August 6, 2012 / 6:29 AM / in 8 years

Insurer Catlin back in profit as disaster claims fall

LONDON (Reuters) - Bermuda-based insurer Catlin CGL.L swung back to profit in the first six months of 2012, helped by a sharp drop in natural catastrophe-related claims relative to last year.

Catlin, operator of the biggest syndicate in the Lloyd’s of London LOL.UL insurance market, made a pretax profit of $231 million in the six months to June 30, compared with a loss of $201 million a year earlier, it said on Monday.

Analysts had expected a profit of $212 million, according to the average of 10 estimates collected by the company.

Catlin said the improvement reflected a lack of catastrophe claims during the first half, in contrast with the same period in 2011, when it absorbed a net $534 million loss following a string of natural disasters including Japan’s Tohoku earthquake.

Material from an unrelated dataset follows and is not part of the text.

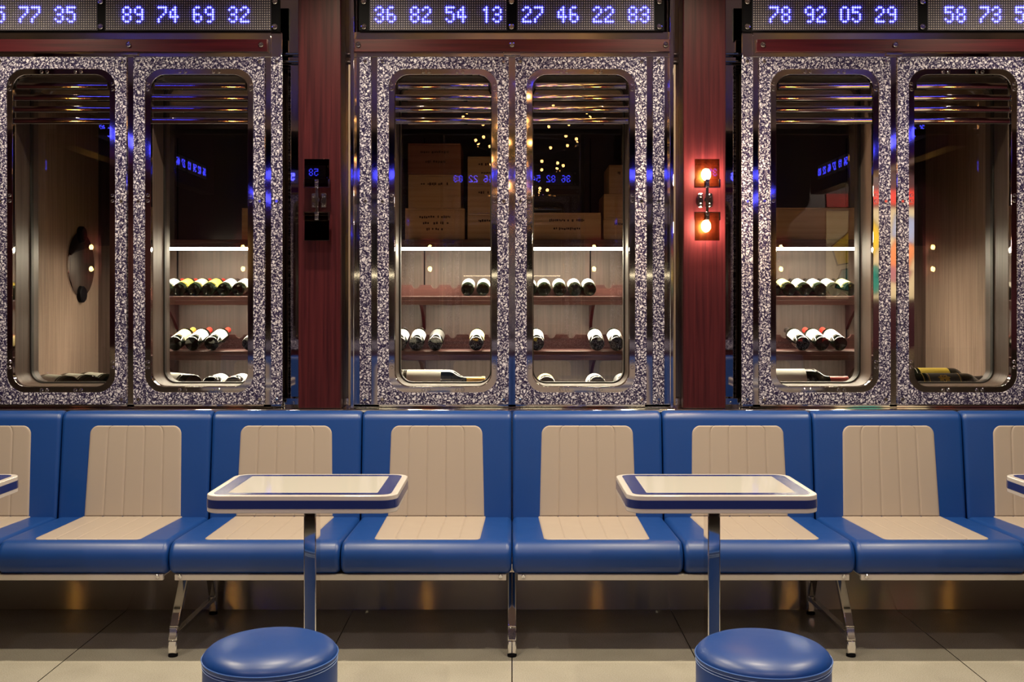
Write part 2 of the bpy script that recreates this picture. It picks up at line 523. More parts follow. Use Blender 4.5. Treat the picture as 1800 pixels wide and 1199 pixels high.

Last year was the insurance industry’s second-worst on record for catastrophe claims, with earthquakes in Japan and New Zealand, flooding in Australia and Thailand, and tornadoes in the U.S. generating some $116 billion in claims, according to reinsurer Swiss Re SRENH.VX.

London-listed Catlin's shares were up 3.3 percent by 0935 GMT, outperforming a 0.8 pct increase in the FTSE 250 share index .FTMC. The stock has risen 12 percent since the start of the year, lagging a 16 percent increase in the FTSE non-life insurance index .FTASX8530.

“An impressive set of results, beating consensus, demonstrating top-line growth, and maintaining underwriting discipline,” Oriel Securities analyst Marcus Barnard wrote in a note.

Catlin said it had been able to push through average price increases of 5 percent over the first half of 2012 as financially weaker rivals retrenched in response to last year’s losses, easing competitive pressures.

The price increases, the first sustained upturn in global property and casualty insurance rates in four years, allowed Catlin to expand its revenues in the core London market by 8 percent, the first increase there in five years.

“This is the first year for some time we’ve been able to grow in London and we’re very pleased to have done that,” Chief Executive and founder Stephen Catlin told Reuters.

The insurer opened an office in Beijing four weeks ago and is planning further expansion in China and Latin America over the next five years, and could also establish a presence in Turkey, Catlin added.

The insurer is paying a dividend of 9.5 pence per share, an increase of 5 percent.